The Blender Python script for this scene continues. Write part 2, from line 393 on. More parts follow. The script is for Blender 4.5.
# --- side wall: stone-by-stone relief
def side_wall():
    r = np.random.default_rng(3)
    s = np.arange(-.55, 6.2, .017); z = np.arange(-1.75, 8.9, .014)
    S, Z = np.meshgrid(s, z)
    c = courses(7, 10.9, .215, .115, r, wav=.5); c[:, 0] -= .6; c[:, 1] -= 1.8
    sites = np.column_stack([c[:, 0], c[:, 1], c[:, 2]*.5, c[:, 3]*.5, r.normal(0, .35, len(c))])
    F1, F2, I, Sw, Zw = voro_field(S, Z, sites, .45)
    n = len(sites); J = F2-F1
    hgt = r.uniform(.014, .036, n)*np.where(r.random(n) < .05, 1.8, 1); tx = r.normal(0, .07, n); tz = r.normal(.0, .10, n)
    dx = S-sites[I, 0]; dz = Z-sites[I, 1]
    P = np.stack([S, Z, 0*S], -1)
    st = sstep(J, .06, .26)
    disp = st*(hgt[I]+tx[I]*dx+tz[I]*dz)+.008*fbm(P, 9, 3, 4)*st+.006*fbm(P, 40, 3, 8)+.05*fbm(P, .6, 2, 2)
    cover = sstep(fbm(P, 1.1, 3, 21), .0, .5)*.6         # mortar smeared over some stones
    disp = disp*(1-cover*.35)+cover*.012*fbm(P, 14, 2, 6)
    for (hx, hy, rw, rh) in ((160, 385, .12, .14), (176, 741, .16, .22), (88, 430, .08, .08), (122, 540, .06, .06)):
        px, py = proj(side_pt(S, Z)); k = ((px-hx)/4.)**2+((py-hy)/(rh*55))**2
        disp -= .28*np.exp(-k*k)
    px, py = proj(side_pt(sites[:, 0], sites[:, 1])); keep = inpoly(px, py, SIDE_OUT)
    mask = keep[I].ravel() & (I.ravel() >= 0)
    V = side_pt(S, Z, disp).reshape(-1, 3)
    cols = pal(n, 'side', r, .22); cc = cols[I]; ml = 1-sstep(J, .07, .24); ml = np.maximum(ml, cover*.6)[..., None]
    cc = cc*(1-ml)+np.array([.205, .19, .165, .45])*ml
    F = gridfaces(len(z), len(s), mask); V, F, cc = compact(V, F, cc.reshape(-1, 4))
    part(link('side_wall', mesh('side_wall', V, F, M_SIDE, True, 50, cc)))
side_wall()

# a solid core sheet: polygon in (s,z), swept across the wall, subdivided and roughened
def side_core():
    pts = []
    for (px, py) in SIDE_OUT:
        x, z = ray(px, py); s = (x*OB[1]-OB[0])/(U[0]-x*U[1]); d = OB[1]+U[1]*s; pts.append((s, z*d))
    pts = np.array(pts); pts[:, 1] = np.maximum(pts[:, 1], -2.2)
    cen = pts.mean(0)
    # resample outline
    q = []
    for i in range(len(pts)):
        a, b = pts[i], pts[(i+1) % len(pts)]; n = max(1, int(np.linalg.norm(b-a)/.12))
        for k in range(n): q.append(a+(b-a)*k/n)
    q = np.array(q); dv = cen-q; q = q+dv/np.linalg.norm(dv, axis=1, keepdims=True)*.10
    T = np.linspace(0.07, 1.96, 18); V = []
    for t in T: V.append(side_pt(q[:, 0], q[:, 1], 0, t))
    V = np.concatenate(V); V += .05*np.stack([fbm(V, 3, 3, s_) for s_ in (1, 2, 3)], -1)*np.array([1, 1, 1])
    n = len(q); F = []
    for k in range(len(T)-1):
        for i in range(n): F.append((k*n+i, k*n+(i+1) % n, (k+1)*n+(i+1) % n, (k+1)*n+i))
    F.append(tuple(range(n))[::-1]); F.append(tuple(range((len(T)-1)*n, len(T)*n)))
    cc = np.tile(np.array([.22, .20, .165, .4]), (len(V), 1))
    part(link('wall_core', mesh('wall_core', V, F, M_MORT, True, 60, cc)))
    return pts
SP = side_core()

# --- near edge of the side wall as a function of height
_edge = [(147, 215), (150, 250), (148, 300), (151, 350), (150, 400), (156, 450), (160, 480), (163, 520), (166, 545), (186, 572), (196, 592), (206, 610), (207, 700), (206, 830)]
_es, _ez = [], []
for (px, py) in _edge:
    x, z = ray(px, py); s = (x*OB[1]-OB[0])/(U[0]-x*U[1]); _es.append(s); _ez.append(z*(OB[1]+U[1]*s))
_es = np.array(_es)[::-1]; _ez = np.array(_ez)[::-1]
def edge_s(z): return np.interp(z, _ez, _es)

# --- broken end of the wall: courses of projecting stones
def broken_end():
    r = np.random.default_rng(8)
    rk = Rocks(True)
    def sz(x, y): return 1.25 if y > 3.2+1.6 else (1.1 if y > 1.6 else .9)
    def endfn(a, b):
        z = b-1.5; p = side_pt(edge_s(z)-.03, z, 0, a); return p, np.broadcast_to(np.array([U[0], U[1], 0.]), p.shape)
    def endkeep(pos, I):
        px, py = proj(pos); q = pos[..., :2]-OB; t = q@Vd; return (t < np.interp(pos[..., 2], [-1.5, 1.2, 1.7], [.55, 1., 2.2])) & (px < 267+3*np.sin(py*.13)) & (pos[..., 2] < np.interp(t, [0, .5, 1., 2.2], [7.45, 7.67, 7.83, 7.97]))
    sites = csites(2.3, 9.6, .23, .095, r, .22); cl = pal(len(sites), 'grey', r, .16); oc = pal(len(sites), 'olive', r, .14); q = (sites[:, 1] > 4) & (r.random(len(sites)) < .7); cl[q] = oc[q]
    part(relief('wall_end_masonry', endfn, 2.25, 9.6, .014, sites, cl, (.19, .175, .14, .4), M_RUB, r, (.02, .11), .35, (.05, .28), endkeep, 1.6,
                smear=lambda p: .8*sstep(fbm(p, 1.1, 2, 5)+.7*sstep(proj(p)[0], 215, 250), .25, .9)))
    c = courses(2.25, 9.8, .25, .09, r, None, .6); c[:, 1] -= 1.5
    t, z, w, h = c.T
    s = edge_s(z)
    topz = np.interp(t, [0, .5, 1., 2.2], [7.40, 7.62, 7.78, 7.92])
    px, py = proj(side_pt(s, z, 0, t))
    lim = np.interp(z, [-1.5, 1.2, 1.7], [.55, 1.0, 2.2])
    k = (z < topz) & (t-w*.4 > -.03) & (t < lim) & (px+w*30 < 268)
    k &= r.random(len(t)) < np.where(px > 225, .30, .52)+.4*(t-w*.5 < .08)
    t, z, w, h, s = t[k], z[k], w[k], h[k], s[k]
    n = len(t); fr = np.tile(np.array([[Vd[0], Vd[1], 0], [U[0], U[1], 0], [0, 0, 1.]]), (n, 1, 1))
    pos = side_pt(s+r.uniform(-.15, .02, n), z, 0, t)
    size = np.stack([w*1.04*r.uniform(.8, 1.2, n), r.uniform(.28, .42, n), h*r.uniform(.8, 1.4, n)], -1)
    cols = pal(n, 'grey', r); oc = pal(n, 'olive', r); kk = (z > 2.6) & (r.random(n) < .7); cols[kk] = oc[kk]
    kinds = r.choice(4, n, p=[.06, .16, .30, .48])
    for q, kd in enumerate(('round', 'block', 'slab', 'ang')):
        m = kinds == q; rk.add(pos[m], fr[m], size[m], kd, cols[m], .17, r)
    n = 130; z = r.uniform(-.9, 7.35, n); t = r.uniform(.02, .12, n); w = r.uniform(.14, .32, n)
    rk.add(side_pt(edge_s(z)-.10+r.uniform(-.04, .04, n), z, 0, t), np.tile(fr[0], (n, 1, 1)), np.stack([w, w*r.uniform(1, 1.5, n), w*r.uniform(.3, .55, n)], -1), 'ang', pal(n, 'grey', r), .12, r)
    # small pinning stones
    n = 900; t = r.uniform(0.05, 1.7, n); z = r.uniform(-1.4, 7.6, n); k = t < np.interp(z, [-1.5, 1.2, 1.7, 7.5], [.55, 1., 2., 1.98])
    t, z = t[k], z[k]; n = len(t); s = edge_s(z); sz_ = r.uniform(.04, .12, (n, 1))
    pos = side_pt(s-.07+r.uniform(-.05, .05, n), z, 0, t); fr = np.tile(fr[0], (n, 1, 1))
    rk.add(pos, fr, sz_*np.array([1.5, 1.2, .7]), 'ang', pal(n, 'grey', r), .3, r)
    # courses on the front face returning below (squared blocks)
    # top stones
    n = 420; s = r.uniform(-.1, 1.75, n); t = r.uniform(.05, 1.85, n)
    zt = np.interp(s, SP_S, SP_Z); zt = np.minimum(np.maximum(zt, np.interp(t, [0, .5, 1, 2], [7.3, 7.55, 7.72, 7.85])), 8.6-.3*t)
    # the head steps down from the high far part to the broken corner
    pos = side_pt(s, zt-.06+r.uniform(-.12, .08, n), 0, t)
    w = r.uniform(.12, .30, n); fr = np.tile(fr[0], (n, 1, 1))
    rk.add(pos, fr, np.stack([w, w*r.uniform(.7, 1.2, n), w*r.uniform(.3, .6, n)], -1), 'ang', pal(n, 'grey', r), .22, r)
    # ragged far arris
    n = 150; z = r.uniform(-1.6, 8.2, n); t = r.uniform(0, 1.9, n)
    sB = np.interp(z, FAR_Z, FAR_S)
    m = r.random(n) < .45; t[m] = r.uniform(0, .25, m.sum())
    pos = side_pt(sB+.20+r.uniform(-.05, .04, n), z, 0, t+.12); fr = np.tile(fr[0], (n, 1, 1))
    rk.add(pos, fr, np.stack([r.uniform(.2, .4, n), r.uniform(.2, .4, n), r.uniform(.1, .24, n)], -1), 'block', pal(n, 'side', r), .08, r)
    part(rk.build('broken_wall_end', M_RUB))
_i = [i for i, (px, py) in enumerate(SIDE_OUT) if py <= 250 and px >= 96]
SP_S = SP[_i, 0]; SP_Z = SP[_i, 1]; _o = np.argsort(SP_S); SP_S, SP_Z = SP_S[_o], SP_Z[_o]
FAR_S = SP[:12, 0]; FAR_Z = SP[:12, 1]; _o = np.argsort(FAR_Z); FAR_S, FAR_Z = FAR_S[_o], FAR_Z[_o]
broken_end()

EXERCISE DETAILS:
Where a line of the material above holds the string "cols", copy that line.

EXPECTED ANSWER:
    cols = pal(n, 'side', r, .22); cc = cols[I]; ml = 1-sstep(J, .07, .24); ml = np.maximum(ml, cover*.6)[..., None]
    cols = pal(n, 'grey', r); oc = pal(n, 'olive', r); kk = (z > 2.6) & (r.random(n) < .7); cols[kk] = oc[kk]
        m = kinds == q; rk.add(pos[m], fr[m], size[m], kd, cols[m], .17, r)